In spite of a lack of popular support, al-Sisi remains in power.  Unlike his predecessor, he has addressed the need to restore security and stability to Egypt, which are essential to preventing further political and economic turmoil.  But in doing so, he has oppressed the Egyptian people by controlling the press, banning demonstrations, crushing political opposition, and imprisoning thousands.  In other words, al-Sisi values security over democracy, using the threat of terrorism as justification for his ever-expanding emergency powers and repressive tactics.  These actions contradict his claims that he is a genuinely popular leader of a budding democracy, greatly diminishing his legitimacy as president.

It is evident that al-Sisi is in power not because the Egyptian people overwhelmingly approve of him, but because he has become too powerful to remove.  The underlying purpose of the parliamentary election was to deliver a legislature loyal to al-Sisi’s regime.  His regime would then amend the Constitution to reduce the legislature’s power and increase those of the president, removing the possibility of impeachment and further consolidating his power to ensure the longevity of his rule.

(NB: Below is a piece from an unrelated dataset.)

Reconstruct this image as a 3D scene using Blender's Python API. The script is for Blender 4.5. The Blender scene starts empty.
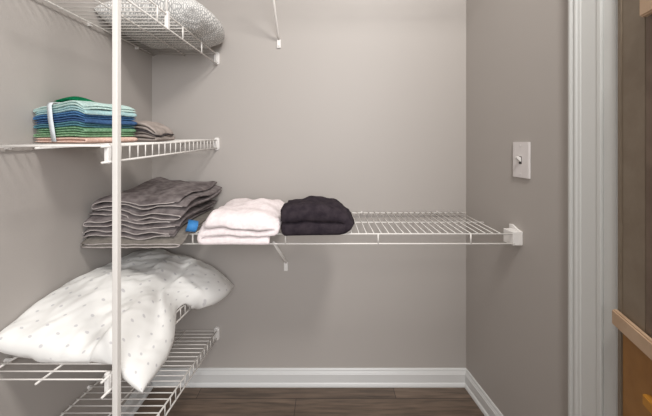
import bpy, bmesh, math, random
from mathutils import Vector, Matrix, noise
random.seed(7)
C = bpy.context.scene.collection
H = 1.09                       # camera height
F = 282.0
# ---------------------------------------------------------------- camera
cd = bpy.data.cameras.new('camera'); cam = bpy.data.objects.new('camera', cd); C.objects.link(cam)
cam.location = (0, 0, H); cam.rotation_euler = (math.pi/2, 0, 0)
cd.sensor_fit = 'HORIZONTAL'; cd.sensor_width = 36; cd.lens = F/652*36
cd.shift_y = -(208-142)/652; cd.clip_start = .01
bpy.context.scene.camera = cam
# ---------------------------------------------------------------- world, lights, exposure
w = bpy.data.worlds.new('world'); bpy.context.scene.world = w; w.use_nodes = True
bg = w.node_tree.nodes['Background']; bg.inputs[0].default_value = (1, .96, .93, 1); bg.inputs[1].default_value = .55
def area(name, loc, size, power, col, target):
    l = bpy.data.lights.new(name, 'AREA'); l.shape = 'DISK'; l.size = size; l.energy = power; l.color = col
    o = bpy.data.objects.new(name, l); C.objects.link(o); o.location = loc
    o.rotation_euler = (Vector(target)-Vector(loc)).to_track_quat('-Z', 'Y').to_euler()
    return o
area('ceiling_lamp_light', (.42, .06, 2.36), .30, 17, (1, .97, .93), (.0, .7, 0))
area('fill_from_behind', (.45, -1.3, 1.6), 1.2, 30, (.97, .98, 1), (0, 1.2, .9))  # soft fill added behind the camera to light the back wall frontally
vs = bpy.context.scene.view_settings
vs.view_transform = 'Standard'; vs.look = 'None'; vs.gamma = 1; vs.exposure = .21; vs.use_curve_mapping = False

# ---------------------------------------------------------------- materials
def srgb(c):
    return tuple(((v/255)/12.92 if v/255 <= .04045 else ((v/255+.055)/1.055)**2.4) for v in c)+(1,)
def mat(name, col, rough=.6, bump=None, col2=None, vscale=8, spec=.3, detail=3):
    m = bpy.data.materials.new(name); m.use_nodes = True; nt = m.node_tree; N = nt.nodes; L = nt.links
    b = N['Principled BSDF']; b.inputs['Base Color'].default_value = srgb(col); b.inputs['Roughness'].default_value = rough
    b.inputs['Specular IOR Level'].default_value = spec
    tc = N.new('ShaderNodeTexCoord')
    if col2:
        n = N.new('ShaderNodeTexNoise'); n.inputs['Scale'].default_value = vscale; n.inputs['Detail'].default_value = detail
        L.new(tc.outputs['Object'], n.inputs['Vector'])
        r = N.new('ShaderNodeValToRGB'); r.color_ramp.elements[0].position = .35; r.color_ramp.elements[1].position = .65
        r.color_ramp.elements[0].color = srgb(col); r.color_ramp.elements[1].color = srgb(col2)
        L.new(n.outputs['Fac'], r.inputs['Fac']); L.new(r.outputs['Color'], b.inputs['Base Color'])
    if bump:
        n = N.new('ShaderNodeTexNoise'); n.inputs['Scale'].default_value = bump[0]; n.inputs['Detail'].default_value = 4
        L.new(tc.outputs['Object'], n.inputs['Vector'])
        bp = N.new('ShaderNodeBump'); bp.inputs['Strength'].default_value = bump[1]; bp.inputs['Distance'].default_value = bump[2]
        L.new(n.outputs['Fac'], bp.inputs['Height']); L.new(bp.outputs['Normal'], b.inputs['Normal'])
    return m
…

In other words, al-Sisi is not a legitimate democratic leader.  From the beginning, he has used his power to manipulate the system so that he would come out on top.  And now that he is at the helm, he has continued to use his immense executive power to stifle and shut down avenues through which the Egyptian people can voice their opinions and effect change.  Even though he has addressed the demands for security and stability, the nearly 72% of Egyptians have expressed dissatisfaction with the country’s direction.  For all his talk of a country transitioning to a democracy, the questionable elections and increasingly repressive measures indicate otherwise.  These things do not represent a progression towards democracy, but rather a return to authoritarianism.